The low is not significantly different from the record lows at the end of last year, when the rate was 9.1 percent. The new survey results show that about 28.4 million people remain uninsured, which is 20.2 million fewer than in 2010, before the health law passed.

The 8.9 percent uninsured rate is the lowest rate that the CDC has reported for a six-month period.
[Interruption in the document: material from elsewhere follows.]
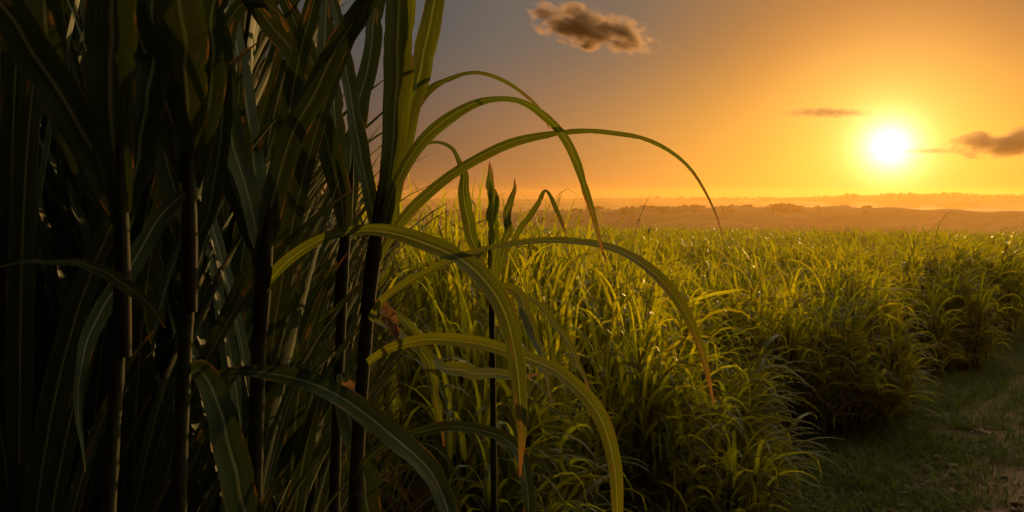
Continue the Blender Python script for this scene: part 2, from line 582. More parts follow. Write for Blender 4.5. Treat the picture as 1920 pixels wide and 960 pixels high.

The CDC previously published data showing an uninsured rate of 8.6 percent in just the first three months of 2016.

The Obama administration has touted the ongoing and historic drops in the uninsured rate as one of the major successes of the 2010 health care overhaul, amid ongoing criticism that coverage under the law is unaffordable.

But the new data don't show a major change in the number of people who signed up for insurance coverage on the law's health exchanges between 2015 and 2016. About 9.4 million adults aged 18 through 64 got their health insurance on the exchanges in the second quarter of 2016, up from 9.3 million in the same period the year before.

The administration hopes to sign up 13.7 million people for 2017 plans during the open enrollment period that started this week, about a million more people than during the last sign-up period. Officials expect average monthly enrollment for 2017 to be 11.4 million. Later in the year, enrollment numbers are often lower because people drop or switch coverage, or fail to pay their premiums.

The CDC figures break out the uninsured rate among adults who are 18 to 64 years old, which is 12.4 percent. For children, about 5.0 percent are uninsured.

The survey also found that across all types of insurance, Americans are increasingly enrolling in high-deductible health plans, which are often cheaper but cover fewer services upfront. Now, 38.8 percent of Americans with private coverage are enrolled in high-deductible plans, up from 25.3 percent before the health law passed.